Solar Power Desalination
UK to Get Its First Desalination Plant

By Mat Conway
Community Green Tips Grow News
July 22, 2007

During some of the wettest weather that Britain has seen in years the government
has just granted approval for the UK’s first desalination plant.

One of the staples of western society is clean water. Having it on demand is not
just a luxury but is important for the health of the population. There have not,
in the past, been worries about whether or not there will be enough water to
drink in London and the south of England. Instead water shortages have meant
cutting back on such things as washing cars or watering your garden.

But as the climate continues to change there are worries that this may not be
the case in the future. The new plant, to come online in 2009, will supply 140
million litres of clean drinking water every day – that’s enough for not much
fewer than one million people. That water will be taken from the Thames Estuary,
containnig a third as much salt as normal sea water. Thames Water hope to run
the plant off of renewable sources, probably biodiesel.

Government approval

The plant, being built in Beckton in east London is expected to run for 40% of
the time over the next 25 years. The initial construction costs are to be on the
order of £200 million.

Originally the plans by Thames Water were rejected by Ken Livingston, the Mayor
of London. He asked instead that they company should address the problems of
leakage within the capital which accounts for almost a third of the water produced.

He told the planning inquiry: "In my view, given the colossal amount of clean,
purified water currently leaking from London pipes - a staggering 915,000,000
litres every single day - and the pressing water scarcity in the city, this is
the most important issue of my second term as Mayor of London."

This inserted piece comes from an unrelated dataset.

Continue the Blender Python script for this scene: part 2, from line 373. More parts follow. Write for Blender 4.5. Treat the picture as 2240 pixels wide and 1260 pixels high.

But this was later overturned by the Department of Environment, Food and Rural
Affairs and the Department of Communities and Local Government following a
public enquiry.

Richard Aylard, director of external affairs and sustainability at Thames Water,
said: "The desalination plant is a vital part of our plans to secure future
water supplies to the capital."


The plant has been greeted by most environmentalists with scepticism and rightly
so. The desalination plant uses more energy than conventional water plants and
it is not the way to tackle water shortages in the UK.

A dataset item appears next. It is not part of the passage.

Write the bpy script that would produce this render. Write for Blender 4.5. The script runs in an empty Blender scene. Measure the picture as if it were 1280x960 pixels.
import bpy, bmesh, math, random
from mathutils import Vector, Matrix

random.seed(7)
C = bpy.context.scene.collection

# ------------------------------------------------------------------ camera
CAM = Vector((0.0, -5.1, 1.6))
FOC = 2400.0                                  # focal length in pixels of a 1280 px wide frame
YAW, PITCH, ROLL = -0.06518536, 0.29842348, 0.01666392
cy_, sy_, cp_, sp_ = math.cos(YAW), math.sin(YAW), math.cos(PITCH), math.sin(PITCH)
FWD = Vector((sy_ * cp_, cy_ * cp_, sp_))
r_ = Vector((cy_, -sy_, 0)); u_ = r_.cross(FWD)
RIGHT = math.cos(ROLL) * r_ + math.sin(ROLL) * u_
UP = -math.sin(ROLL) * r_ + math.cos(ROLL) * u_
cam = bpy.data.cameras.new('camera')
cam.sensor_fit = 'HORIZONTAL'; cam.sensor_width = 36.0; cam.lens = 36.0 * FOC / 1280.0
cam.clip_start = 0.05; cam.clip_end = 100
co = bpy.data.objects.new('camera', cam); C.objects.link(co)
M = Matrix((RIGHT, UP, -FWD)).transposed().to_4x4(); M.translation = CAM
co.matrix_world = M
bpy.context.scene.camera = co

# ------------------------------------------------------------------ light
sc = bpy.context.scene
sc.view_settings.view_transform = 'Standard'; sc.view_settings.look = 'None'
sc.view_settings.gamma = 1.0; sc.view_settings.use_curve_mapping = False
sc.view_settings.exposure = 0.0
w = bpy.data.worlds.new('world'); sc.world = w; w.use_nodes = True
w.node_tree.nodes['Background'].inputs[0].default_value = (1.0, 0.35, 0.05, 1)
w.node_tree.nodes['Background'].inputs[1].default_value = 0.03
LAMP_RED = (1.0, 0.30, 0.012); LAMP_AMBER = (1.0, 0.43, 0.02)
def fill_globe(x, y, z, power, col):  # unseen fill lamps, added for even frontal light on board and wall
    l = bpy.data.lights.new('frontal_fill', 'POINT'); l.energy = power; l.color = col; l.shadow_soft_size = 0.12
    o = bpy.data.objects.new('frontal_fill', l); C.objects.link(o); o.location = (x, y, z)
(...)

There are far better ways, for a start 6.5 times the amount of water produced by
the plant is lost from leaking pipes every day. In the long term fixing this
would be a far better solution both to meet water demands and for the environment.

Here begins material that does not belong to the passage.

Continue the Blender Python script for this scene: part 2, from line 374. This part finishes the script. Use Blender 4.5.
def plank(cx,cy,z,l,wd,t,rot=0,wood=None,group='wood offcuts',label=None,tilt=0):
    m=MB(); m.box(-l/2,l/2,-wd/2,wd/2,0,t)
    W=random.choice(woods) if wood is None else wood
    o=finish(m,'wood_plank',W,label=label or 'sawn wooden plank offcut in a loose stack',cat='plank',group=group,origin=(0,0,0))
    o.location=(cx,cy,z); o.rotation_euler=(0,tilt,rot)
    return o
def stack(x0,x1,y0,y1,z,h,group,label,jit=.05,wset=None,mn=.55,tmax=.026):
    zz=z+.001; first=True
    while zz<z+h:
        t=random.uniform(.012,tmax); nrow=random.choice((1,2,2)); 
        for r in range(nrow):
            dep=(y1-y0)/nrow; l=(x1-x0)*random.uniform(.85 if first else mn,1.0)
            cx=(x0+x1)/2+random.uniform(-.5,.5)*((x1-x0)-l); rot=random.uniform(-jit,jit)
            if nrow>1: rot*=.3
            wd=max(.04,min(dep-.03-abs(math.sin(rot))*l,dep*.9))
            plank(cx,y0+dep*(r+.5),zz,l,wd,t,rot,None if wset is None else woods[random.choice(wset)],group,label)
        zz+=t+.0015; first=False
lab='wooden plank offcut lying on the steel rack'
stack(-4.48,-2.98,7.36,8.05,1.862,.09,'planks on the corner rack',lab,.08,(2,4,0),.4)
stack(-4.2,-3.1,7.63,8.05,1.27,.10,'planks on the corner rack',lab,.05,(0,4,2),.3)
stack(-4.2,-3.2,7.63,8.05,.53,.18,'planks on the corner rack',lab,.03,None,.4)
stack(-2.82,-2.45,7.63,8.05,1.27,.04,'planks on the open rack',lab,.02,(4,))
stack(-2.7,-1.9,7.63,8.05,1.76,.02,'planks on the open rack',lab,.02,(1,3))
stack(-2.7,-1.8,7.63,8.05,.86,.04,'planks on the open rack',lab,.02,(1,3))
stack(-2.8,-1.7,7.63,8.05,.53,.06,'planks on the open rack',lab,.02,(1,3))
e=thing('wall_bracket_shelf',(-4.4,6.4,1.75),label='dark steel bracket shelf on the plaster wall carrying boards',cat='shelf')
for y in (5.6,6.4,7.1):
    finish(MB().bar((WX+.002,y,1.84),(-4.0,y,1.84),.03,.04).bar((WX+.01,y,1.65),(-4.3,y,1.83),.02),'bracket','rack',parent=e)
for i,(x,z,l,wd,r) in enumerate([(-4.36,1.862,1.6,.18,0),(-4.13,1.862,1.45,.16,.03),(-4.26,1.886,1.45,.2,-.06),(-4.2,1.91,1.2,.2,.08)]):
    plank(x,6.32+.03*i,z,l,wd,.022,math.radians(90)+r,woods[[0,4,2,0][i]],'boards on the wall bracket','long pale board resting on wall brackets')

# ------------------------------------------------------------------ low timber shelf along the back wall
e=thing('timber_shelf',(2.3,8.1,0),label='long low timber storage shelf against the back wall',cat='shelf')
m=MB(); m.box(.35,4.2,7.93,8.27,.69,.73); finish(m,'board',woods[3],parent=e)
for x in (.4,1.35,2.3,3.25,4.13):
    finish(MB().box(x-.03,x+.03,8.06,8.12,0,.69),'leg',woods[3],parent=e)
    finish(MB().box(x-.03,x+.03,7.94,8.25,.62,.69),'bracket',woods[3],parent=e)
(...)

The United Kingdom, as seen in the last few weeks, is not a dry country, there
should never be a need for any desalination. Fifty percent of all clean, highly
treated drinking water is used for flushing toilets and washing clothes. By
harvesting rain water we could cut the amount of water that needs to be taken
from rivers by half.

“The government should instead conduct a bigger, strategic review of people's
water usage and work to reduce demand and leakage, introduce metering in homes
and encourage residents to install water-saving technology,” said Rob Oates from
the World Wildlife Fund.

So during a time in which the executives of Thames Water got a 66% pay rise
maybe we should be focussing more on our own usages and the company’s practices
instead of worrying about hose pipe bans.